There are two LV Agreed Demand Tariff periods:

  1. Annual Demand Period – Any half hour period between 12 noon and 9pm (local time) on workdays between November and March, excluding public holidays.
  2. Anytime Demand Period - Any half hour period outside the Annual demand period.

How this tariff is charged is based on your business’ maximum actual recorded demand during peak usage times on workdays (excluding public holidays).

There are two LV Actual Demand Tariff periods:

  1. Peak Monthly Demand – Any half hour period from 12pm to 9pm, Monday to Friday.
  2. Off-peak Demand Period - Any half hour period outside the peak period.

Your electricity distributor, SA Power Networks, has placed your site on this tariff.

At AGL, until recently, we didn’t charge this tariff due to a billing system limitation. Instead, we applied a tariff that didn’t include a demand component.

However, we’ve now resolved our billing system limitation and will start charging customers this demand tariff so it aligns with the tariff advised to us by SA Power Networks.

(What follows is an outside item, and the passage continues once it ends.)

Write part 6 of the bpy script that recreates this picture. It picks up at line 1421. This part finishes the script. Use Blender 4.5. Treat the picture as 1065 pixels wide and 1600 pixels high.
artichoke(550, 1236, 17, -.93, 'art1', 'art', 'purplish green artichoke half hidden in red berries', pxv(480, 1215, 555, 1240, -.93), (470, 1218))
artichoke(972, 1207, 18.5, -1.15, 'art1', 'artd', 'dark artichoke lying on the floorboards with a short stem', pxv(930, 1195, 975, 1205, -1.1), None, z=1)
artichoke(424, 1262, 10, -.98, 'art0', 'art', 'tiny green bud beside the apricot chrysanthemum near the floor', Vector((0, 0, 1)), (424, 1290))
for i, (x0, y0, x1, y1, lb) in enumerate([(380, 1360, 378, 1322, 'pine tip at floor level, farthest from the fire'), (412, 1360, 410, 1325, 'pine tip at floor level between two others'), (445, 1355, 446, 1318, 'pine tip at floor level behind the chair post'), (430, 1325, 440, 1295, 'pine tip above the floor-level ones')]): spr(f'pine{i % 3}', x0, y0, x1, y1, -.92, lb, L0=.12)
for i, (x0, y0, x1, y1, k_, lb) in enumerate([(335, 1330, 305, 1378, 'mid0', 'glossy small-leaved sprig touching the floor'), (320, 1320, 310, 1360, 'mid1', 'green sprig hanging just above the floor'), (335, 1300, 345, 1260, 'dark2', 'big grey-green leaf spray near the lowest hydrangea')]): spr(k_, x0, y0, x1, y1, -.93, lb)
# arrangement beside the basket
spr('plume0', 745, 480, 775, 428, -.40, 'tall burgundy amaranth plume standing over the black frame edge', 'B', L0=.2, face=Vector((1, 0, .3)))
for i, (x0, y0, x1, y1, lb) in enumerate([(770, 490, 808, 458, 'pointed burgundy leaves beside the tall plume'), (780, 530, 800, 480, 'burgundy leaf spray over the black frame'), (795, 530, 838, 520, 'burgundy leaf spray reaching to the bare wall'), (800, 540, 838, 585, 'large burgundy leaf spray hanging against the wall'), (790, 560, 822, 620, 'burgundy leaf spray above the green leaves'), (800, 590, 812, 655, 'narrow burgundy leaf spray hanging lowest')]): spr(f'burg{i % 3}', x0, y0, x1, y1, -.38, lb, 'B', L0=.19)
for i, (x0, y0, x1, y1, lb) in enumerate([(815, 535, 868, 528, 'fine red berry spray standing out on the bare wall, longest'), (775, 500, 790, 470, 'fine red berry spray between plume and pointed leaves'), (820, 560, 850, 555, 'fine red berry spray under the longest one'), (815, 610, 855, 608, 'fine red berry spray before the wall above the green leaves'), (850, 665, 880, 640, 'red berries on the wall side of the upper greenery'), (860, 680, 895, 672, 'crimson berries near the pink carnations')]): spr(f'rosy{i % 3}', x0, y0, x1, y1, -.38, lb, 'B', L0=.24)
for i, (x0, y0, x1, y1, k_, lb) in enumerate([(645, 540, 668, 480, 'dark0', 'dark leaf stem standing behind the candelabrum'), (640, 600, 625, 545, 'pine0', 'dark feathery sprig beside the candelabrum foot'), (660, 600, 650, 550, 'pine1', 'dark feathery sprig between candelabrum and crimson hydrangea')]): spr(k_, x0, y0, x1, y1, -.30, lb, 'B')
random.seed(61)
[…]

If you believe your site does not require the capacity of electricity dedicated on the Demand Tariff and SA Power Networks agrees, an option may be to change your meter configuration. This may allow you to move back to your old tariff.

To discuss and review your business’ electricity demand and see what appropriate tariffs are applicable to your site, please contact SA Power Networks for advice.

How these Demand Tariffs will impact your business’ electricity bills will largely depend on how efficiently the site uses electricity and the maximum demand recorded at the site.

AGL's current electricity rate details are on our standard retail contracts page.

We’ve listed the LV Agreed Demand Tariff as 'General Supply Stepped Demand GSSD', and LV Actual Demand Tariff as 'Actual Demand' or 'Actual Demand Transition'.

You're free to choose whichever energy retailer you like. However, Demand Tariffs have been introduced by the network operator SA Power Networks, so we expect most other energy retailers may also be charging a Demand Tariff.

If you switch, we suggest finding out if your new retailer charges this tariff now or plans to charge it in the future.